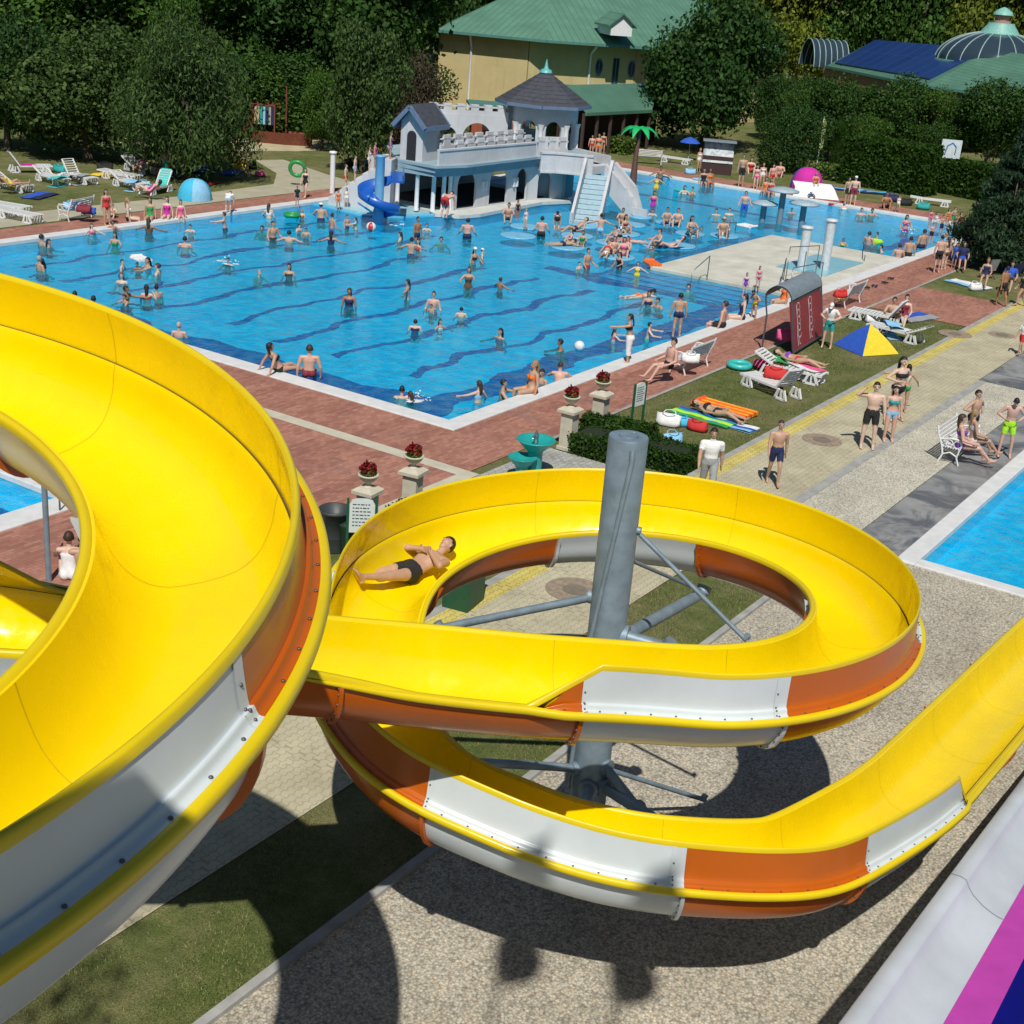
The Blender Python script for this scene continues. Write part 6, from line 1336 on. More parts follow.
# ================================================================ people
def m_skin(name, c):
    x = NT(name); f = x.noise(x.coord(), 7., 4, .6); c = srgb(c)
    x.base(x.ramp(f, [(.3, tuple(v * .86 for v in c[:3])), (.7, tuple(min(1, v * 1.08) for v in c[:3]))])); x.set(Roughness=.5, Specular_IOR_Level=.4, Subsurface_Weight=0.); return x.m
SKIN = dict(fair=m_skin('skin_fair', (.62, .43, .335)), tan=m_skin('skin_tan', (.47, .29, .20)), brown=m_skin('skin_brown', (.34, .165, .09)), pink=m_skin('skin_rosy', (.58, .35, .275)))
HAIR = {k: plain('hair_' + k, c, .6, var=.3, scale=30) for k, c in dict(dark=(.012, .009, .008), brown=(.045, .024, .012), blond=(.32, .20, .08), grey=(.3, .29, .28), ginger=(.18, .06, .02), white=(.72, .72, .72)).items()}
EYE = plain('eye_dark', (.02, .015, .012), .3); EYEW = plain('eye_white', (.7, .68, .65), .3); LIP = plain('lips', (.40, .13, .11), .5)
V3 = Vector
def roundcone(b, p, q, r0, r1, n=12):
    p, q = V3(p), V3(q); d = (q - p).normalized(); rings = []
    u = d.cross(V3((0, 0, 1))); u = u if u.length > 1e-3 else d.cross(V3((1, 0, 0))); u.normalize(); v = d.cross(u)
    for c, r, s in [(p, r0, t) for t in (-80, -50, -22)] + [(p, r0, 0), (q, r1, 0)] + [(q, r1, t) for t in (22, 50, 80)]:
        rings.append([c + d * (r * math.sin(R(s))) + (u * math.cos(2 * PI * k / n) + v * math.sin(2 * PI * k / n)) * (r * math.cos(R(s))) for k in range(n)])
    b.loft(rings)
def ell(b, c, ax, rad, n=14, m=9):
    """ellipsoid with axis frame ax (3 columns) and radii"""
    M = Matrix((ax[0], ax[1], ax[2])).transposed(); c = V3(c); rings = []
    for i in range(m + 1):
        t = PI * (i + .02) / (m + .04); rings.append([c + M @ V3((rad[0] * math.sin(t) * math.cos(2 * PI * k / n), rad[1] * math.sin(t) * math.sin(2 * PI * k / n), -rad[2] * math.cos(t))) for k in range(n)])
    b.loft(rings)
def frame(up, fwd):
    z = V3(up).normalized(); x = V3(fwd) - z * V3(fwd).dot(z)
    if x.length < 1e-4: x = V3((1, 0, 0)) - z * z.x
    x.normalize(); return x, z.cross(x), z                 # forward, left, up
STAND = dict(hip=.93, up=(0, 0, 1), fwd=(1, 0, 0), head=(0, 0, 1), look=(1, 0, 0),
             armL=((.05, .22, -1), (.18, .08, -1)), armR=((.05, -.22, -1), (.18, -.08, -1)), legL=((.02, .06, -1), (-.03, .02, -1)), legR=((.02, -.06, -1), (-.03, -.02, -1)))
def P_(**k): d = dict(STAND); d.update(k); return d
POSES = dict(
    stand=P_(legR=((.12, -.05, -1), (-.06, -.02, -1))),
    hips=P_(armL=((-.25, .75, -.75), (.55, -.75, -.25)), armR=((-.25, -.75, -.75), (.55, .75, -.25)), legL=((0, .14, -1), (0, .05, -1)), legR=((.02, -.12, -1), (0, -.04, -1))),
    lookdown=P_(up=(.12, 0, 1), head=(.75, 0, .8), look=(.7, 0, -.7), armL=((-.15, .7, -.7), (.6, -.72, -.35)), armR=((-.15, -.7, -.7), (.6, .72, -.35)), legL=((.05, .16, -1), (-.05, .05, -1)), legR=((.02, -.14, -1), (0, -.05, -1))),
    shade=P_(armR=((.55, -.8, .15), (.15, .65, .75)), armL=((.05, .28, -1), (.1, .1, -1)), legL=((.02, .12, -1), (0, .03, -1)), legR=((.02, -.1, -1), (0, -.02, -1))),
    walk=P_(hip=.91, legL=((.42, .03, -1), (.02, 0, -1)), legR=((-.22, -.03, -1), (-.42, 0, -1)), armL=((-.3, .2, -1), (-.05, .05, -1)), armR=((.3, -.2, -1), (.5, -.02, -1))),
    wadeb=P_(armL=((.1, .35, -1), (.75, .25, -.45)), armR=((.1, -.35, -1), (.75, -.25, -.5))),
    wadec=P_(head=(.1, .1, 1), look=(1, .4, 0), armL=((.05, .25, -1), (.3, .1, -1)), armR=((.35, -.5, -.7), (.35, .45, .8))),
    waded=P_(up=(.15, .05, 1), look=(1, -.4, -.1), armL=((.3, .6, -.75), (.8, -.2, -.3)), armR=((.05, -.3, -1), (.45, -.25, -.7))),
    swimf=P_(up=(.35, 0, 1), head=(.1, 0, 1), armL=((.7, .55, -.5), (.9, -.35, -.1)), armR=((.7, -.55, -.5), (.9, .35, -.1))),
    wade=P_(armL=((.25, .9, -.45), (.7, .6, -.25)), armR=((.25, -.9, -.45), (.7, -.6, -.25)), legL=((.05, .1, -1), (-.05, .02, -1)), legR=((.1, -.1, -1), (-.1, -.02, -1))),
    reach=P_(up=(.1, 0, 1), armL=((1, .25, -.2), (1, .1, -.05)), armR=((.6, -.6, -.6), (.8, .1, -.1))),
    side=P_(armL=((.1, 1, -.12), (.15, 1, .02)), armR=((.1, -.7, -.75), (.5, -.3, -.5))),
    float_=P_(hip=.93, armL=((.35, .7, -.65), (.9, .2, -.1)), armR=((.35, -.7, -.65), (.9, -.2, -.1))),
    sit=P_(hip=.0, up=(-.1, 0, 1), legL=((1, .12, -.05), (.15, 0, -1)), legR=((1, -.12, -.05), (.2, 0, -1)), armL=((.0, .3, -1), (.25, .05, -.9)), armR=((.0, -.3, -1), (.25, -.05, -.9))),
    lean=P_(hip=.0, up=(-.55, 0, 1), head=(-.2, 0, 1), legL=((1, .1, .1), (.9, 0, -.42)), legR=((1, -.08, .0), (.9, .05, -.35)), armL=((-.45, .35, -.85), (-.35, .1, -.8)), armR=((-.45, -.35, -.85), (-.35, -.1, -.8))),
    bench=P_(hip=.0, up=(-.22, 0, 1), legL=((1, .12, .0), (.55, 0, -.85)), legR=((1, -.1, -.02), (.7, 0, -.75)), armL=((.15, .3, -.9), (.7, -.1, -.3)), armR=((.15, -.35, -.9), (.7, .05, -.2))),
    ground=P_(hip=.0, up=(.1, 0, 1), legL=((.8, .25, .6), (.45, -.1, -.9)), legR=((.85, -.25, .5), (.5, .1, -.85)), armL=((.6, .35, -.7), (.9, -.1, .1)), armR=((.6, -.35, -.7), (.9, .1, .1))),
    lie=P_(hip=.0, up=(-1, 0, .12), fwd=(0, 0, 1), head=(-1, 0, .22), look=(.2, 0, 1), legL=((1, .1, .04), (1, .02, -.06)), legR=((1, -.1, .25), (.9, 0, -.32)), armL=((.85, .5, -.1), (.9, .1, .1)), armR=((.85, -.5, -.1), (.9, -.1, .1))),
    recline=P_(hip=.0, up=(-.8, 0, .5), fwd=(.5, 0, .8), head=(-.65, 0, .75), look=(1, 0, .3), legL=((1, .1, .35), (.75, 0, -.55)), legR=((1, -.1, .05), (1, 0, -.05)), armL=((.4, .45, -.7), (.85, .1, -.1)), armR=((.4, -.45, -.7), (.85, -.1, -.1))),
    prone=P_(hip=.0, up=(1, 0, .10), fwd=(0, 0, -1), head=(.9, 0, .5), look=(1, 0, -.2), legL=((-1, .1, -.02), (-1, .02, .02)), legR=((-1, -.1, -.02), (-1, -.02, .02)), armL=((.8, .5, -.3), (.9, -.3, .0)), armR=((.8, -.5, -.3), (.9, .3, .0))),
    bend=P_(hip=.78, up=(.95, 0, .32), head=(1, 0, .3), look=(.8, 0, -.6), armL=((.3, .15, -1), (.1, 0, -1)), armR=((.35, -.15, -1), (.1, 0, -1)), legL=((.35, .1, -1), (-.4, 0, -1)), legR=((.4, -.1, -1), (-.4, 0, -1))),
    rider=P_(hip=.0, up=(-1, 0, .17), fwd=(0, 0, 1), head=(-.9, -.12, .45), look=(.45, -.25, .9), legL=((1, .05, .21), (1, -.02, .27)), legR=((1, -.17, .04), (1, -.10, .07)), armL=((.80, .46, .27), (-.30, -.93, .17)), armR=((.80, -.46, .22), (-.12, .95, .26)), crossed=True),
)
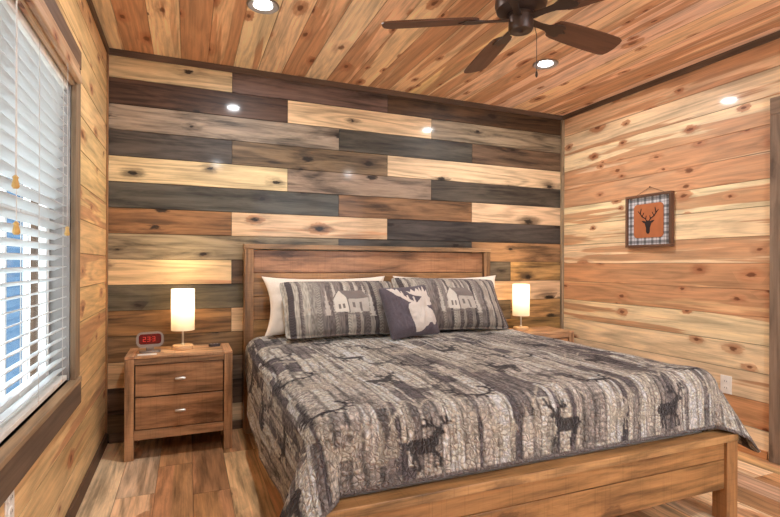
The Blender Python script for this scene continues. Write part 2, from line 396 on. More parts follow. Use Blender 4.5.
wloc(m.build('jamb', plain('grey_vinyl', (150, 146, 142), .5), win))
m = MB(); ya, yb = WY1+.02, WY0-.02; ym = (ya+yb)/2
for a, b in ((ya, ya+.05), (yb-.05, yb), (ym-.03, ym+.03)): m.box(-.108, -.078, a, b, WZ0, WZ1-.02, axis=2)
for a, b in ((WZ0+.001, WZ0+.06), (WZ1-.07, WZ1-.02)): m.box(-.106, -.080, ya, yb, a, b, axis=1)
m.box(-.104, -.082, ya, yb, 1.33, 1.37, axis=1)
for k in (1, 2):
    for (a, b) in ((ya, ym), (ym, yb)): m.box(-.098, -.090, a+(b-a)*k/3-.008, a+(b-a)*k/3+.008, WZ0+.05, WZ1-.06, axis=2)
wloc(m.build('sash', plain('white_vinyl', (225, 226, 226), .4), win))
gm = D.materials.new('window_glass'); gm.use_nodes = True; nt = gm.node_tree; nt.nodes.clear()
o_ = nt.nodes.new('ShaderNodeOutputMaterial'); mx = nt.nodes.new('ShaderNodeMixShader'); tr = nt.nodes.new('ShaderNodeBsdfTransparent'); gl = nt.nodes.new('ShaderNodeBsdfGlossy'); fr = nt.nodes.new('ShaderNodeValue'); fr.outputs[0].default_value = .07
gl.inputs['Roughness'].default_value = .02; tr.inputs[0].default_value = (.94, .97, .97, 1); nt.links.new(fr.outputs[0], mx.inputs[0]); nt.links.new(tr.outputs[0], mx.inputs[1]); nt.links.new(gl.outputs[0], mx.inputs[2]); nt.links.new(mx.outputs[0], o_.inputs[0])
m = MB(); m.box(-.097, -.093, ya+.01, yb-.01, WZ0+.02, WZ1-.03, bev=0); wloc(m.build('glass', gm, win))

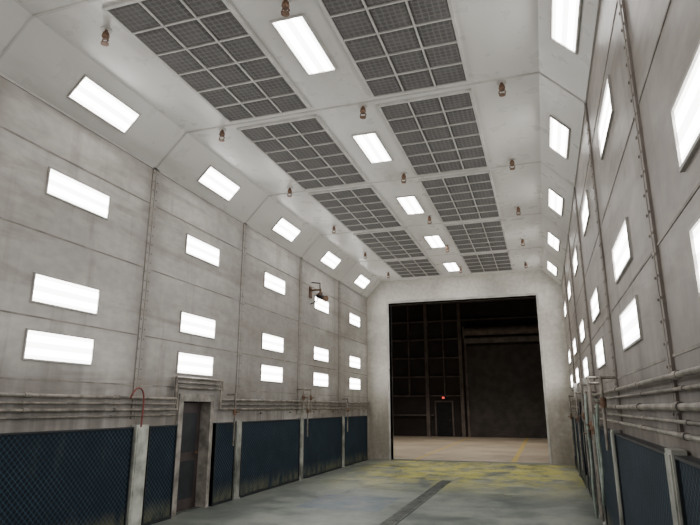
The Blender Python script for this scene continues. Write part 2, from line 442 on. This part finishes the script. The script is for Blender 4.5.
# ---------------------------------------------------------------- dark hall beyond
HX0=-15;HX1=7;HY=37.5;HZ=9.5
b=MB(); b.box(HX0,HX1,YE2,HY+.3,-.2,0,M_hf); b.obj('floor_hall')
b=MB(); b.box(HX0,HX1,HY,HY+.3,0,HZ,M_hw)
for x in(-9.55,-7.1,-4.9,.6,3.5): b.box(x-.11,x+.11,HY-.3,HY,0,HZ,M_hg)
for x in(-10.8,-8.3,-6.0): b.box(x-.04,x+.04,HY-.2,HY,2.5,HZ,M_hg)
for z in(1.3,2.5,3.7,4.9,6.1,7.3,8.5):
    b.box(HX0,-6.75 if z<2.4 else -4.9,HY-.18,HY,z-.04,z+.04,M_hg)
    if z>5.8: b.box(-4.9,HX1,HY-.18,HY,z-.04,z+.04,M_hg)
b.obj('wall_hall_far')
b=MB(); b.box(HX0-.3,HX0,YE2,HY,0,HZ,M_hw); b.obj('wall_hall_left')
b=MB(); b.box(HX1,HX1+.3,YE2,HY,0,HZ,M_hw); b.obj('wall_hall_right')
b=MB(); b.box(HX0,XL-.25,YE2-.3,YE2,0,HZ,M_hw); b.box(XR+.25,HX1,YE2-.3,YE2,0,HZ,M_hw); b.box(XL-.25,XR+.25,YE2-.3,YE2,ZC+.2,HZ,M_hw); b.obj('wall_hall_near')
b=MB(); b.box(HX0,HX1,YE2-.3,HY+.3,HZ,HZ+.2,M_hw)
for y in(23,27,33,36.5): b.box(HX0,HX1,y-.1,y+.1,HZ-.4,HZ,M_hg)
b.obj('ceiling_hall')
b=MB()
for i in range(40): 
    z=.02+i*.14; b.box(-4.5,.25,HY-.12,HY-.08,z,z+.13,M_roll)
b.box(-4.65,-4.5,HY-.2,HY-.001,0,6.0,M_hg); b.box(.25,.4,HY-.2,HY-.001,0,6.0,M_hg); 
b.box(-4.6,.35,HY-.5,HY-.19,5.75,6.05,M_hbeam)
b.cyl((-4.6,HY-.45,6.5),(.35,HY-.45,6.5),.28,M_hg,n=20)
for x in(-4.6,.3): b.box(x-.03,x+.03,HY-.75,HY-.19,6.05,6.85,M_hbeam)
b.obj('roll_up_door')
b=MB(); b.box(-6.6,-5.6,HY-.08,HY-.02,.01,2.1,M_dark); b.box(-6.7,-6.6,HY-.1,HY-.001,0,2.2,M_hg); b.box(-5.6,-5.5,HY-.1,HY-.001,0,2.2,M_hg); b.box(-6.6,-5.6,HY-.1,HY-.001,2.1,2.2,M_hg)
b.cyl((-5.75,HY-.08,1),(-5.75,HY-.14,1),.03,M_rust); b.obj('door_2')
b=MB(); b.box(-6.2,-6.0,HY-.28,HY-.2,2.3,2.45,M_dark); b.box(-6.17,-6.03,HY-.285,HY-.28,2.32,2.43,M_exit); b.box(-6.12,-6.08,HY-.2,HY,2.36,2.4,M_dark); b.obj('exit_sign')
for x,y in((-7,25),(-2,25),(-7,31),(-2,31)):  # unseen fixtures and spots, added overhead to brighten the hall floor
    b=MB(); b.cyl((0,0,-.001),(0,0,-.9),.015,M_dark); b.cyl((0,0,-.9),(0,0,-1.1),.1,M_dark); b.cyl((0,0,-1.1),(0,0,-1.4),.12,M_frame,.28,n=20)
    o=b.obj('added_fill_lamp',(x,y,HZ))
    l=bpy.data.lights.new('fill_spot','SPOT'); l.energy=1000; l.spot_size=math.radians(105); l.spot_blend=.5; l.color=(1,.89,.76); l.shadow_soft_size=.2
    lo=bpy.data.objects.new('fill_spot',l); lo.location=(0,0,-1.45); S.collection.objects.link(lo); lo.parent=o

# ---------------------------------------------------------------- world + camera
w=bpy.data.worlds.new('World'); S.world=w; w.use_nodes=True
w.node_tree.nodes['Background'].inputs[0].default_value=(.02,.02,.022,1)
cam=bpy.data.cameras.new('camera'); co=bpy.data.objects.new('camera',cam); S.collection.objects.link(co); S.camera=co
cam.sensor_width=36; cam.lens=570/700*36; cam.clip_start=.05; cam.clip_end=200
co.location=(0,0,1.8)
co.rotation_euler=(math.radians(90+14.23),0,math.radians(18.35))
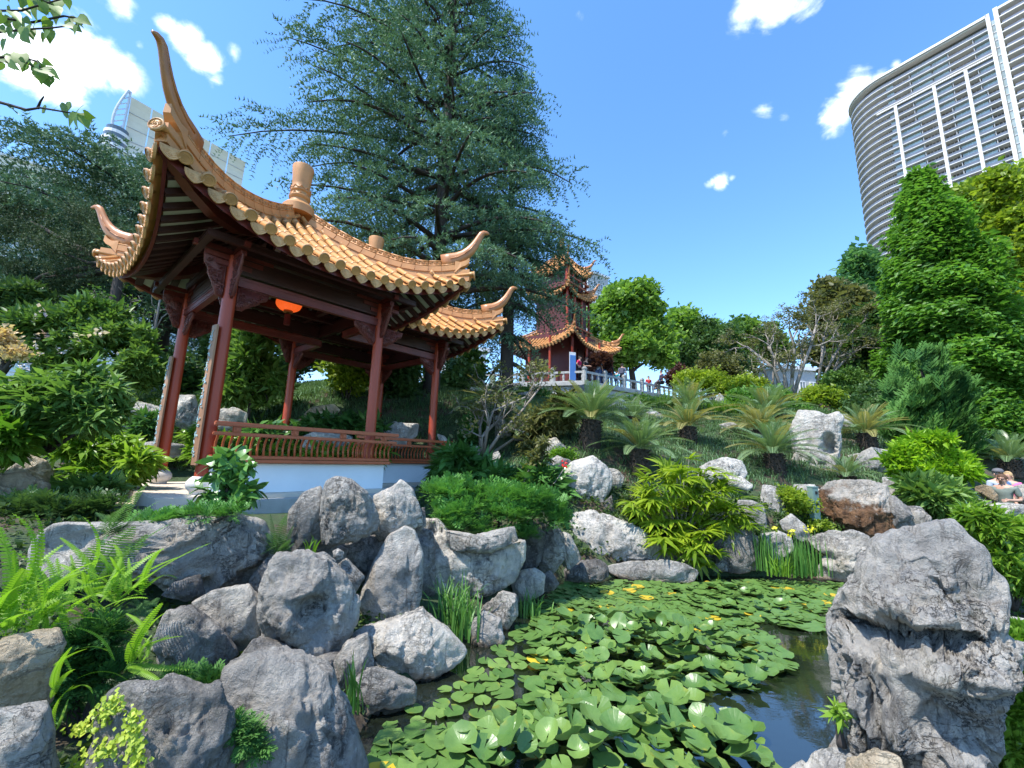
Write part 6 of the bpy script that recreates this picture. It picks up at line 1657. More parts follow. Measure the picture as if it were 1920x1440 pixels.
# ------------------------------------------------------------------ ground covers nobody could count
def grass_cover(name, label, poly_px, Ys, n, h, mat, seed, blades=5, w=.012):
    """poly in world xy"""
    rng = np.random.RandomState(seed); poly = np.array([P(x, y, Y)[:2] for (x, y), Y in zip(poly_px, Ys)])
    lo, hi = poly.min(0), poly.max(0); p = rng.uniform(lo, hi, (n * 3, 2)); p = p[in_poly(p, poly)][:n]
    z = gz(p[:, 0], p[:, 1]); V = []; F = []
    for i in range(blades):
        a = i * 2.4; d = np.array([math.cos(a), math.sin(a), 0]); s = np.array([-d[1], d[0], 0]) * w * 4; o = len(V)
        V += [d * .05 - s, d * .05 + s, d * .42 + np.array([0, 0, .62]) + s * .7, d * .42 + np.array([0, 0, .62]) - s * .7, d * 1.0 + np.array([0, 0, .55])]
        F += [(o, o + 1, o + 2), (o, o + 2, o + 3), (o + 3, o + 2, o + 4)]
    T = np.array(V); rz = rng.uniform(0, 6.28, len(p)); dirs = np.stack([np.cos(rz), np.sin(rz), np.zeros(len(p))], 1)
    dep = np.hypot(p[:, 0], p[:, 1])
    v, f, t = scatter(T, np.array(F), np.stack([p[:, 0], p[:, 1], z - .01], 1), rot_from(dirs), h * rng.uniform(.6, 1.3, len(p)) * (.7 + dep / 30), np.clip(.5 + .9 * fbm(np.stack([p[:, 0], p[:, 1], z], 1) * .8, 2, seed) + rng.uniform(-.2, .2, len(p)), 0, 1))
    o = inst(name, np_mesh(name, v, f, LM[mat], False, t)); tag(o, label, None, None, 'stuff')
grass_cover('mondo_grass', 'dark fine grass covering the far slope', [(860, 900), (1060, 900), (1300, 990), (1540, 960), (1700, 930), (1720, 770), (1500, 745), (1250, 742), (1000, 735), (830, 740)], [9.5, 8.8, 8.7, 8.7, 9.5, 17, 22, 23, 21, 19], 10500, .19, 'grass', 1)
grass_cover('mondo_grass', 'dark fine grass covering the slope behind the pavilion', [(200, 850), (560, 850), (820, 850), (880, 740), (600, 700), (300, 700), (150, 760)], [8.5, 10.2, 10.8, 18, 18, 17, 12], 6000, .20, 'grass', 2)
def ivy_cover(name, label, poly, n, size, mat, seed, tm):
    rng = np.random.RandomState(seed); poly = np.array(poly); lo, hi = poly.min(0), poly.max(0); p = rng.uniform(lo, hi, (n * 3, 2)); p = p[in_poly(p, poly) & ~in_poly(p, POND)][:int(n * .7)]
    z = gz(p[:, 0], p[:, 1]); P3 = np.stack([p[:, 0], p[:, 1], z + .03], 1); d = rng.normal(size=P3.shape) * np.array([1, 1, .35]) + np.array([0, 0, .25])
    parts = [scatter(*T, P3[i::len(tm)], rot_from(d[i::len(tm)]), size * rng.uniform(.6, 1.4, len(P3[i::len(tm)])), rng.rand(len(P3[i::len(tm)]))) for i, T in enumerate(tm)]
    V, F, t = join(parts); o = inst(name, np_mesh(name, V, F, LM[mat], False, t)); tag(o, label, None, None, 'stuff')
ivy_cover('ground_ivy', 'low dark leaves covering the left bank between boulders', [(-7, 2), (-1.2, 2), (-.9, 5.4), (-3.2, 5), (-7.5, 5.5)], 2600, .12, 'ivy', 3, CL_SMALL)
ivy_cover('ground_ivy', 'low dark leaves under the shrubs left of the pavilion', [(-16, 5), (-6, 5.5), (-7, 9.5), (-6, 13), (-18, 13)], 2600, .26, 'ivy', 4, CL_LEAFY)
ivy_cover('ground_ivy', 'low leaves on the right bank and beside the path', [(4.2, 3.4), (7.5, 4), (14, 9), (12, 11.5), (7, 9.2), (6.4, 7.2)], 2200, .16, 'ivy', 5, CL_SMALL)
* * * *
* **Your task**:
Copy each line of the records containing the string "scene".

* **The output**:
The Blender Python script for this scene continues. Write part 6, from line 1336 on. More parts follow.
The Blender Python script for this scene continues. Write part 2, from line 396 on. More parts follow. Use Blender 4.5.
The Blender Python script for this scene continues. Write part 2, from line 442 on. This part finishes the script. The script is for Blender 4.5.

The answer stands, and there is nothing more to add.